Thanos Thanos:
I voted No. I don't trust the IOC at all and I trust our own city council about the same. They have no respect for the taxpayers in this city. That $5 billion projected would have turned into $7 or $8 billion in the blink of an eye thanks to the inevitable graft and fuck-ups that would soon follow an IOC approval. More importantly the Flames, the real generator of consistent sporting revenue in this city, would have been left out almost entirely with just a few fix-ups to the Saddledome instead of the new arena that is needed. And, yeah, I trust the Flames a hell of a lot more than I do Naheed Nenshi.
This bid was unjustifiable, to drop those kinds of tax hikes on a town that's still reeling from the oil price collapse. We already have a ten-day yearly party in this city called the Stampede, and it doesn't cost $500 million per day the way the Olympics would have. I voted No and am damn proud of it, and I'm also bloody happy the voters finally saw through the gimmick that was being pulled on us by the downtown elite.
This was part of the problem-when Calgary's already suffering from high downtown vacancy rates, governments are already running big deficits, and governments are already tightening their belts, it becomes a lot harder to justify spending money on the Olympics, especially with huge cost overruns and the rampant corruption both among the athletes and the officials.
And while lots of people have fond memories of the 1988 Olympics, others remember the 1976 Olympics in Montreal. Montreal Mayor Jean Drapeau claimed that the Olympics couldn't lose money any more than a man could have a baby...and 30 years of debt led to Drapeau being pregnant in political cartoons enough times for a dozen Octomoms.
bootlegga bootlegga:
Had the higher level of governments properly supported the bid, it would have been a 'Yes' vote.
The blame falls squarely on Notley, and to a larger extent, Trudeau for this failure.
I don't know about that, especially since at least one prominent No opponent who otherwise despises
Notley warmly praised her for attaching strings to provincial funding. Frankly, I'd have done the same thing-and if I lived in Calgary I probably would have voted No to the bid.
Not to mention that the Yes side didn't do themselves any favours with their approach.

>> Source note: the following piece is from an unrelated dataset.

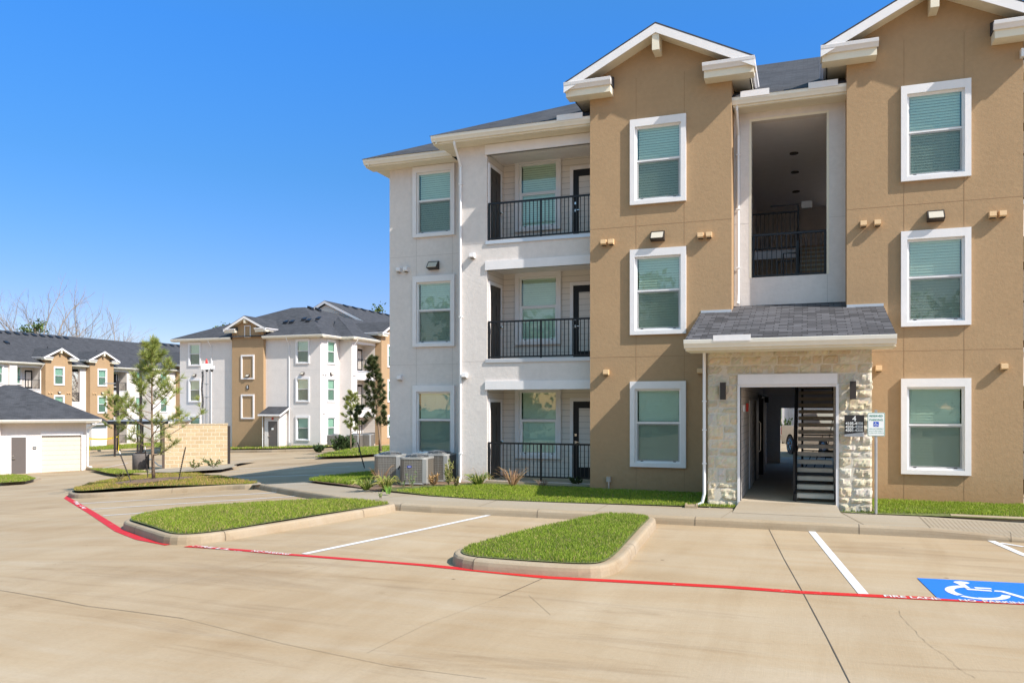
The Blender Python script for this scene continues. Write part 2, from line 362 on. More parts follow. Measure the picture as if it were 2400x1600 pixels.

Take this commentary from Macleans:
$1:
But with the cynicism was a healthy dose of circumspection. Two weeks before the plebiscite, Calgarians almost universally celebrated a $245-million new central library, funded primarily through property taxes—the perfect rebuttal to the Games boosters now grumbling “this is why we can’t have nice things.” Beautiful, functional and lasting nice things, Calgary residents can say yes to. But there’s reason to not see equivalent merit in expensing $2.9 billion of public funds for a month-long event in the middle of next decade that would have left Calgary with some new affordable housing couple new sports venues and refurbished 1988 facilities, not all of which the region needed to re-Olympify.
...
Moran told one forum last week that 90,000 people moved to Calgary in the couple of years straddling the 1988 Games, and she suggested Canadian Airlines and Imperial Oil headquarters landed in Calgary amid the afterglow of the Olympic global spotlight. But her fervid spin wilts under scrutiny. From 1987 to 1990 the city’s population grew by half the amount Moran cited (people move in, people move out, perhaps); Canadian Airlines was formed in 1987 when an airline already based in Calgary swallowed up smaller rivals; Imperial Oil arrived 17 years after the Saddledome’s Battle of the Brians, and ages after it made any sense for a major oil firm’s head office to remain in Toronto. When corporations scout new office locations, they look past such hokum and base their picks on credible and compelling reasons. A city’s residents, when being courted with such gauzy ideals and promises, can simply shrug them off—or vote to spite them.
Not to mention the closed-door council meetings showing cost expansions that was kept out of the public eye:$1:
Advocacy group the Canadian Taxpayers Federation is praising a whistleblower who leaked municipal documents pertaining to Calgary's potential bid for the 2026 Winter Olympic Games.
...
The documents show there are additional costs above and beyond the $5.2 billion estimated by the Calgary bid exploration committee that council will have to consider if Calgary hosts the Games.
Long story short, this seems like a perfect storm of factors that all came together at the wrong time to convince Calgarians to vote No.